CO-Pipeline: Gesetz ist verfassungswidrig

Ein Gesetz des NRW-Landtags ebnete den Weg für die CO-Pipeline der Bayer AG. Es machte Enteignungen der Anwohner möglich. Das Oberverwaltungsgericht sieht einen Verstoß gegen das Grundgesetz.

Die umstrittene Kohlenmonoxid-Pipeline des Bayer-Konzerns wird in einem Wald auf dem Gebiet der Stadt Duisburg verlegt.

Die umstrittene Kohlenmonoxid-Pipeline des Bayer-Konzerns wird in einem Wald auf dem Gebiet der Stadt Duisburg verlegt.

Foto: Horst Ossinger

Münster (dpa). Der jahrelange juristische Streit um den Bau einer Kohlenmonoxid-Leitung der Bayer AG geht in die nächste Runde. Das Oberverwaltungsgericht (OVG) in Münster setzte am Donnerstag ein Verfahren aus, das sich mit der Klage von Anwohnern gegen den Planfeststellungsbeschluss der Bezirksregierung Düsseldorf aus dem Jahr 2007 beschäftigt.

Die Richter am OVG halten die gesetzliche Grundlage für die rund 67 Kilometer lange Kohlenmonoxid-Pipeline der Bayer AG zwischen Krefeld und Dormagen für verfassungswidrig. Das Bundesverfassungsgericht in Karlsruhe müsse jetzt entscheiden, so der Senat in seiner Begründung, ob es die Ansicht des Gerichts in NRW teilt und einen Verstoß von Landesrecht gegen das Grundgesetz erkennt.

Der Landtag in Nordrhein-Westfalen hatte das Gesetz am 21. März 2006 einstimmig verabschiedet. Nach Ansicht des Parlaments dient die Pipeline dem Wohl der Allgemeinheit. Diese Festlegung ist Voraussetzung für Enteignungen. Die Kläger des Berufungsverfahrens vor dem OVG sind Anwohner aus Monheim und Leichlingen, auch sie sollen enteignet werden.

In der mündlichen Verhandlung hatte das Gericht den Klägern in zwei von drei Punkten wenig Aussicht auf Erfolg signalisiert. Die Richter sahen keine konzeptionellen Fehler bei der Planung der umstrittenen Kohlenmonoxid-Pipeline der Bayer AG. Diese seien aber Voraussetzung für das Aus des Projekts. „Eine Aufhebung des Planfeststellungsbeschlusses kommt nur ausnahmsweise in Betracht. Das will das Gesetz so“, sagte der Vorsitzende Richter in Richtung der Kläger.

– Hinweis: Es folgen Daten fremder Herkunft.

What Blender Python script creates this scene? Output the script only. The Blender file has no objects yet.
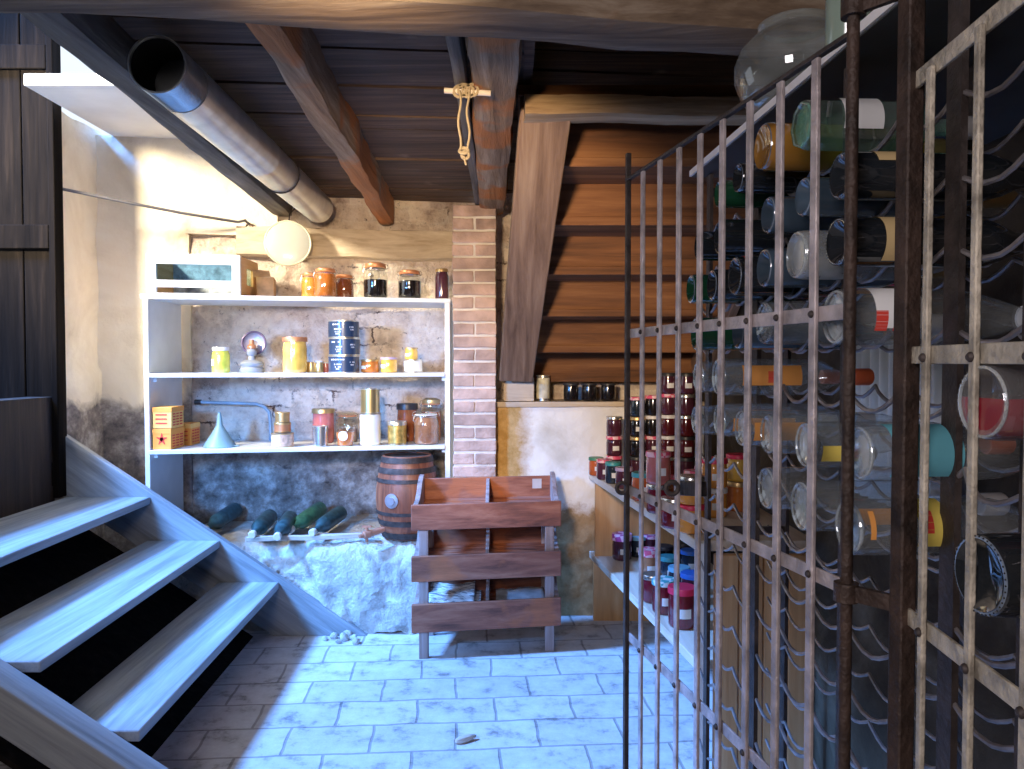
import bpy, bmesh, math, random
from mathutils import Vector, Matrix, noise
random.seed(7)
SC = bpy.context.scene
COL = SC.collection
PI = math.pi
H = 1.3            # eye height
F = 760.0          # focal length in pixels of a 1024 px wide frame
PIT = math.radians(1.66)

# ------------------------------------------------------------------ view helpers
def ray(px, py):
    a = (px - 512) / F; b = (384.5 - py) / F
    d = Vector((a, math.cos(PIT) + b * math.sin(PIT), -math.sin(PIT) + b * math.cos(PIT)))
    return d / d.y
def PY(px, py, Y):
    d = ray(px, py); return Vector((d.x * Y, Y, H + d.z * Y))
def PZ(px, py, z):
    d = ray(px, py); return PY(px, py, (z - H) / d.z)
def PX(px, py, c, k):
    "on the upright plane X = c + k*Y"
    d = ray(px, py); return PY(px, py, c / (d.x - k))

# ------------------------------------------------------------------ materials
MATS = {}
def new_mat(name):
    m = bpy.data.materials.new(name); m.use_nodes = True
    return m, m.node_tree.nodes, m.node_tree.links, m.node_tree.nodes['Principled BSDF']
def plain(name, col, rough=.5, metal=0., coat=0., spec=.5, var=.12, scale=9.0, bump=0., bscale=60.):
    if name in MATS: return MATS[name]
    m, N, L, B = new_mat(name)
    B.inputs['Roughness'].default_value = rough; B.inputs['Metallic'].default_value = metal
    B.inputs['Coat Weight'].default_value = coat; B.inputs['Coat Roughness'].default_value = .05
    B.inputs['Specular IOR Level'].default_value = spec
    tc = N.new('ShaderNodeTexCoord'); nz = N.new('ShaderNodeTexNoise'); nz.inputs['Scale'].default_value = scale; nz.inputs['Detail'].default_value = 5
    L.new(tc.outputs['Object'], nz.inputs['Vector'])
    r = N.new('ShaderNodeValToRGB')
    r.color_ramp.elements[0].position = .3; r.color_ramp.elements[1].position = .7
    r.color_ramp.elements[0].color = tuple(max(0, c * (1 - var)) for c in col) + (1,)
    r.color_ramp.elements[1].color = tuple(min(1, c * (1 + var)) for c in col) + (1,)
    L.new(nz.outputs['Fac'], r.inputs['Fac']); L.new(r.outputs['Color'], B.inputs['Base Color'])
    if bump:
        n2 = N.new('ShaderNodeTexNoise'); n2.inputs['Scale'].default_value = bscale; n2.inputs['Detail'].default_value = 6
        L.new(tc.outputs['Object'], n2.inputs['Vector'])
        bp = N.new('ShaderNodeBump'); bp.inputs['Strength'].default_value = bump; bp.inputs['Distance'].default_value = .01
        L.new(n2.outputs['Fac'], bp.inputs['Height']); L.new(bp.outputs['Normal'], B.inputs['Normal'])
    MATS[name] = m; return m
def ramp(N, stops):
    r = N.new('ShaderNodeValToRGB'); e = r.color_ramp.elements
    while len(e) < len(stops): e.new(.5)
    for k, (p, c) in enumerate(stops):
        e[k].position = p; e[k].color = tuple(c) + (1,)
    return r
def wood(name, stops, axis='X', rough=.75, scale=1., bump=.5, wear=None, wear_lo=.55, wear_scale=3., turn=None):
    "grain stretched along one axis; wear is a colour worn through in blotches"
    if name in MATS: return MATS[name]
    m, N, L, B = new_mat(name); B.inputs['Roughness'].default_value = rough
    tc = N.new('ShaderNodeTexCoord'); mp = N.new('ShaderNodeMapping')
    lo, hi = 1.6 * scale, 26 * scale
    mp.inputs['Scale'].default_value = {'X': (lo, hi, hi), 'Y': (hi, lo, hi), 'Z': (hi, hi, lo)}[axis]
    if turn:
        m0 = N.new('ShaderNodeMapping'); m0.inputs['Rotation'].default_value = turn; L.new(tc.outputs['Object'], m0.inputs['Vector']); L.new(m0.outputs['Vector'], mp.inputs['Vector'])
    else: L.new(tc.outputs['Object'], mp.inputs['Vector'])
    nz = N.new('ShaderNodeTexNoise'); nz.inputs['Scale'].default_value = 1.; nz.inputs['Detail'].default_value = 8; nz.inputs['Roughness'].default_value = .65
    nz.inputs['Distortion'].default_value = .4
    L.new(mp.outputs['Vector'], nz.inputs['Vector'])
    big = N.new('ShaderNodeTexNoise'); big.inputs['Scale'].default_value = wear_scale; big.inputs['Detail'].default_value = 6
    L.new(tc.outputs['Object'], big.inputs['Vector'])
    r = ramp(N, stops); L.new(nz.outputs['Fac'], r.inputs['Fac'])
    out = r.outputs['Color']
    if wear:
        rr = ramp(N, [(wear_lo, (0, 0, 0)), (wear_lo + .06, (1, 1, 1))]); L.new(big.outputs['Fac'], rr.inputs['Fac'])
        mx = N.new('ShaderNodeMix'); mx.data_type = 'RGBA'
        w2 = ramp(N, [(.3, tuple(c * .55 for c in wear)), (.7, wear)]); L.new(nz.outputs['Fac'], w2.inputs['Fac'])
        L.new(rr.outputs['Color'], mx.inputs[0]); L.new(out, mx.inputs[6]); L.new(w2.outputs['Color'], mx.inputs[7]); out = mx.outputs[2]
    L.new(out, B.inputs['Base Color'])
    bp = N.new('ShaderNodeBump'); bp.inputs['Strength'].default_value = bump; bp.inputs['Distance'].default_value = .012
    L.new(nz.outputs['Fac'], bp.inputs['Height']); L.new(bp.outputs['Normal'], B.inputs['Normal'])
    MATS[name] = m; return m
def thin_glass(name, tint, refl=.9, edge=(.55, .62, .62), rough=.03, haze=0.):
    "a thin glass wall: clear through the middle, mirroring and darker towards its edges"
    if name in MATS: return MATS[name]
    m, N, L, B = new_mat(name); N.remove(B); O = N['Material Output']
    lw = N.new('ShaderNodeLayerWeight'); lw.inputs['Blend'].default_value = .35
    cr = ramp(N, [(0., tint), (.55, tint), (1., edge)]); L.new(lw.outputs['Facing'], cr.inputs['Fac'])
    tr = N.new('ShaderNodeBsdfTransparent'); L.new(cr.outputs['Color'], tr.inputs['Color'])
    gl = N.new('ShaderNodeBsdfGlossy'); gl.inputs['Roughness'].default_value = rough; gl.inputs['Color'].default_value = (refl, refl, refl, 1)
    fr = ramp(N, [(0., (.10,) * 3), (.5, (.16,) * 3), (.85, (.42,) * 3), (1., (.9,) * 3)]); L.new(lw.outputs['Facing'], fr.inputs['Fac'])
    mx = N.new('ShaderNodeMixShader'); L.new(fr.outputs['Color'], mx.inputs[0]); L.new(tr.outputs[0], mx.inputs[1]); L.new(gl.outputs[0], mx.inputs[2])
    out = mx
    if haze:  # pale diffuse film brightens the glass in place of missing reflections
        tc = N.new('ShaderNodeTexCoord'); nz = N.new('ShaderNodeTexNoise'); nz.inputs['Scale'].default_value = 18; nz.inputs['Detail'].default_value = 6; L.new(tc.outputs['Object'], nz.inputs['Vector'])
        dr = ramp(N, [(.3, (haze * .5,) * 3), (.7, (haze * 1.5,) * 3)]); L.new(nz.outputs['Fac'], dr.inputs['Fac'])
        df = N.new('ShaderNodeBsdfDiffuse'); df.inputs['Color'].default_value = (.80, .82, .82, 1)
        m2 = N.new('ShaderNodeMixShader'); L.new(dr.outputs['Color'], m2.inputs[0]); L.new(mx.outputs[0], m2.inputs[1]); L.new(df.outputs[0], m2.inputs[2]); out = m2
    L.new(out.outputs[0], O.inputs['Surface']); MATS[name] = m; return m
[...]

Auch beim Trassenverlauf und dem Thema Sicherheit sah das OVG wenig Ansatzpunkte für Kritik. Beim Thema Enteignung allerdings hinterfragten die Richter die gesetzliche Grundlage. Da es bei den Anwohnern um Enteignungen gehe, komme dieser Frage eine besondere Bedeutung bei, so die Richter. Bei Projekten wie einem Autobahnbau mit öffentlichem Interesse sei die Lage klar, aber nicht bei einem Projekt mit privatwirtschaftlichem Hintergrund.

Die Leitung zwischen Krefeld und Dormagen ist bereits seit Jahren fertiggebaut. Sie verläuft größtenteils auf der rechten Rheinseite, unterquert an zwei Stellen den Rhein und ist aber noch nicht in Betrieb. Nach der Fertigstellung soll die Pipeline eine lückenlose Produktion gewährleisten.

Die Bayer AG erklärte am Donnerstag: „Die heutige Entscheidung ist sicherlich nicht unser Wunschergebnis. Denn sie bedeutet für unser Projekt erneut erheblichen Zeitverlust“, heißt es in einer schriftlichen Stellungnahme. Das Gericht in Münster habe aber keine grundlegenden Bedenken zur Konzeption der Leitung, bei der Sicherheit und zum Trassenverlauf geäußert, betonte der Leverkusener Konzern.

Philipp Mimkes von der Gruppe „Coordination gegen Bayer-Gefahren“ zeigte sich schon vor der Entscheidung enttäuscht. „Das Gericht hat die Frage nach der Gefahr durch Kohlenmonoxid komplett ausgeklammert“, sagte Mimkes nach der mündlichen Verhandlung. Das geruchlose und hochgiftige Gas wird in der chemischen Industrie für die Produktion von Kunststoffen eingesetzt.

„Mit seinem Beschluss macht das OVG deutlich, dass erhebliche Zweifel bestehen, ob der wirtschaftliche Vorteil eines einzelnen Unternehmens stärker zu gewichten ist, als die Belange der betroffenen Anwohner“, sagte Hans Christian Markert, umweltpolitische Sprecher der Landtagsfraktion der Grünen laut Mitteilung.